一時は事実上の打ち切りも危ぶまれたX-MENシリーズだったが、異なる作品世界を繋げる「マルチバース」という概念や、デッドプールの「メタフィクション」的な立ち位置も功を奏し、見事にマーベル・シネマティック・ユニバースの世界と合流。
劇中では、この制作背景が物語構造や作品メッセージにも直結しており、X-MENシリーズのスピンオフキャラクターであるデッドプールにしか語れない物語になっているのだ!
また、本作が『マイティ・ソー』の弟を主役にしたスピンオフドラマ「ロキ」と多くのつながりがある点も興味深いポイントだ。
幾重にも存在する世界を束ねる組織・TVAや、世界からこぼれ落ちた存在が辿り着く虚無空間、そして、姿・形が異なる別世界の主人公たち……。
『デッドプール&ウルヴァリン』の世界観はまさしく「ロキ」を踏襲しているが、主人公がスピンオフキャラクター&メタフィクション的にMCUを再解釈する物語という、シリーズにおける作品の位置づけも共通しているのだ。
※ここからの内容は、映画『デッドプール&ウルヴァリン』の重大なネタバレに触れています。未鑑賞の方はぜひ観賞後に記事をご覧ください。
ところで、『デッドプール&ウルヴァリン』の劇中では別世界のデッドプールが大量に登場したが、そこにもメタフィクション的な面白さがある。
以下で挙げるのは、今回の映画で登場した別次元のデッドプールの一例だ。
- ナイスプール
- ドッグプール
- レディ・デッドプール
- カウボーイデッドプール
- ローニンプール
- 禅プール
- キッドプール
- ヘッドプール
- 探偵デッドプール
- デッドプール2099
- ゴールデンエイジデッドプール
- ベイビープール
これらは原作にも登場するデッドプール軍団(Deadpool Corps)を基にしているが、演者などに実写版ならではの小ネタが散りばめられていた。
余談だが『デッドプール2』公開時のPR動画では偶然にもキッドプールそっくりのキャラクターが登場していた。
例えば、レディ・デッドプールを演じているのは、ライアン・レイノルズの妻でもある女優ブレイク・ライヴリー。
劇中では、冒頭で彼女の代表作「ゴシップガール」をネタにしているほか、産後であることが言及される(実際に2023年には第4子を出産している)など、実生活を踏まえたジョークが登場している。

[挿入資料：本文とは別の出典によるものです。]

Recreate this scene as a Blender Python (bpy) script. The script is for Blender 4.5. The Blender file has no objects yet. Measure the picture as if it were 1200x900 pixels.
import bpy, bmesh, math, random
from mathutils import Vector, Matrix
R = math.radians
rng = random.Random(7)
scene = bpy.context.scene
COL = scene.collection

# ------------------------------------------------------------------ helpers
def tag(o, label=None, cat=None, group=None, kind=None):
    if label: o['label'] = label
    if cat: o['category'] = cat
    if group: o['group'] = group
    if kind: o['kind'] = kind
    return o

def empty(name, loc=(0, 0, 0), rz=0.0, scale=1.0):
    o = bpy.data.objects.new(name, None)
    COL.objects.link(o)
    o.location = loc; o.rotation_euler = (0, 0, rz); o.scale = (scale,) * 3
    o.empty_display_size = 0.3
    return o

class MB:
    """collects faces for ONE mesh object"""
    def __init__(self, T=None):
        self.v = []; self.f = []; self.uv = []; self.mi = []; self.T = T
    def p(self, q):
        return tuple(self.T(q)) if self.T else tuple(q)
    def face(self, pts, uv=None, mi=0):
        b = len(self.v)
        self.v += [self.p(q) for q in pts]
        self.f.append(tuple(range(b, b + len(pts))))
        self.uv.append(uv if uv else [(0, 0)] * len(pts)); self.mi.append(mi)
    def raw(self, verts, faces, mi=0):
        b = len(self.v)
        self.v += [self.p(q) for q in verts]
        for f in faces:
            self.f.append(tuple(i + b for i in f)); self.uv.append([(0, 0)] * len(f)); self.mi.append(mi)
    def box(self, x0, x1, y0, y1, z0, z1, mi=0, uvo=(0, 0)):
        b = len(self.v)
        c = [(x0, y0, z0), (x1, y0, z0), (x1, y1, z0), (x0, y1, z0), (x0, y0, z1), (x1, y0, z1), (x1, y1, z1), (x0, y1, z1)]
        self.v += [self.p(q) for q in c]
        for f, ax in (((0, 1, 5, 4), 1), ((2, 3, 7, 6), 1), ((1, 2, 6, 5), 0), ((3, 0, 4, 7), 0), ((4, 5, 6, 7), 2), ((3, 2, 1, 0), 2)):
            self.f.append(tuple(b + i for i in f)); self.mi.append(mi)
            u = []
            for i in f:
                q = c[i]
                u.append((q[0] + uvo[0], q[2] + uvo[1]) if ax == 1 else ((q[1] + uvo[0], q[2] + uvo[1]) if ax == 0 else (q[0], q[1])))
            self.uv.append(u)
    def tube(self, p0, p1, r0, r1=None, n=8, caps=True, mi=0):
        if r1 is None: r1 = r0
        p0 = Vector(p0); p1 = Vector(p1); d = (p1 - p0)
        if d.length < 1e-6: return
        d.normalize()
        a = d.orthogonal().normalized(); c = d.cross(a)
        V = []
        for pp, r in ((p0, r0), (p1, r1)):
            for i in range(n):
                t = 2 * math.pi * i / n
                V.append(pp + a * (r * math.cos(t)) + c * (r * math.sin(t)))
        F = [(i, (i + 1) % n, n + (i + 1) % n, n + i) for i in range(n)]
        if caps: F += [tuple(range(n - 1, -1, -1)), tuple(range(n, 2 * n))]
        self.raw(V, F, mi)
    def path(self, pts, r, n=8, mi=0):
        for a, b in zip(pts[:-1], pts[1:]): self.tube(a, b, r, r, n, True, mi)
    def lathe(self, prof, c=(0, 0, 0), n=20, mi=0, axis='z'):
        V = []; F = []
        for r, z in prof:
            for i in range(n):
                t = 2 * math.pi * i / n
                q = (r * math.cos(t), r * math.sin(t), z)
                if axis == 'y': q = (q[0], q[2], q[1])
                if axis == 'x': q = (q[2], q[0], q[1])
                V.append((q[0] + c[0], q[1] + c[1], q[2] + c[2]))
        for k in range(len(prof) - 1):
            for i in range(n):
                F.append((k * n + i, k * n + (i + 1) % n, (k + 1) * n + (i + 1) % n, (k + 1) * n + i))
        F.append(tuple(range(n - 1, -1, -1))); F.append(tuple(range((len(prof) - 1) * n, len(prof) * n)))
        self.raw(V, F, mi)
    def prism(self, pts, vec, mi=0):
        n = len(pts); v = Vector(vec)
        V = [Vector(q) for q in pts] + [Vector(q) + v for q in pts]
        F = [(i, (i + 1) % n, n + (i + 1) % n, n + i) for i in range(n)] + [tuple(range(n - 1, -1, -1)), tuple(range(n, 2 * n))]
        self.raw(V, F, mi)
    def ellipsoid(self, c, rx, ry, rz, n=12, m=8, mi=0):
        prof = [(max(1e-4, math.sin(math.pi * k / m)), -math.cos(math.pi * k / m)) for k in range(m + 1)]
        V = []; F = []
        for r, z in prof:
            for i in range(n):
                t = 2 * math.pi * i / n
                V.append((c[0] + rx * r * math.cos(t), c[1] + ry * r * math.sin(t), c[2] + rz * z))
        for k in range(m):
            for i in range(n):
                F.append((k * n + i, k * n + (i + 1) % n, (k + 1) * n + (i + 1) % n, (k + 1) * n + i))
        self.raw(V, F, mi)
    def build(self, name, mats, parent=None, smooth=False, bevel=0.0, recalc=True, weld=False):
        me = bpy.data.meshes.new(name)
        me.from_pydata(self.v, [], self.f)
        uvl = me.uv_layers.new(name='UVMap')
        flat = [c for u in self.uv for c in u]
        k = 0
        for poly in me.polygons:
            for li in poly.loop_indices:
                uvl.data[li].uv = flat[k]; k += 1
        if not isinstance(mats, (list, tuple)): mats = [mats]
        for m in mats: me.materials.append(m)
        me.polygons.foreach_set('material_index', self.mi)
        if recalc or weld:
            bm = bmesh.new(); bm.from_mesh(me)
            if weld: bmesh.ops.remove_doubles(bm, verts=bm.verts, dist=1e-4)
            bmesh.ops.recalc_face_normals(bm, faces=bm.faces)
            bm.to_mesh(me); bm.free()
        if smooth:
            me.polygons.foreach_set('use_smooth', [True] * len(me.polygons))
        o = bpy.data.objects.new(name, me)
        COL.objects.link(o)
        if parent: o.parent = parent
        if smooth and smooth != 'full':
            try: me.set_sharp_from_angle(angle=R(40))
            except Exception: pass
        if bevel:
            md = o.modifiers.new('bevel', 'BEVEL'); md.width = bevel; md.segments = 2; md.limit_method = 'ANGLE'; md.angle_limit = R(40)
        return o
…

あわせて「キッドプール」役はライアン一家の次女・イネス、「ベイビープール」役は末っ子のオリンが担当。「スクリーミング・ミュータント」役に長女のジェームズ、スタッフとして三女・ベティもクレジットされているなど、家族ぐるみで本作の製作に携わっている。
また、映画オリジナルとなるウェールズの国旗があしらわれた甲冑のデッドプールにも注目していただきたい。
演じたのはウェールズのサッカーチーム・レクサムAFCの選手ポール・マリン。これはライアン・レイノルズがチームのオーナーであることを踏まえた小ネタである。
Disney+にて配信中のドキュメンタリーシリーズ「ようこそレクサムへ」では、役者である彼がサッカーチームの買収を行い、チーム運営に奮闘する様子が取り上げられており、ファンは是非こちらもチェックしていただきたい。
ちなみに、吹替版では『ディスク・ウォーズ:アベンジャーズ』のデッドプール役だった子安武人がナイスプールの声も担当。
ちなみにアニメの人気投票では、アベンジャーズの主要メンバーを抑えて1位を獲得する快挙を成し遂げている。
この背景を踏まえた日本版ならではのセリフも登場しているので、くれぐれも聞き逃さないようにしていただきたい。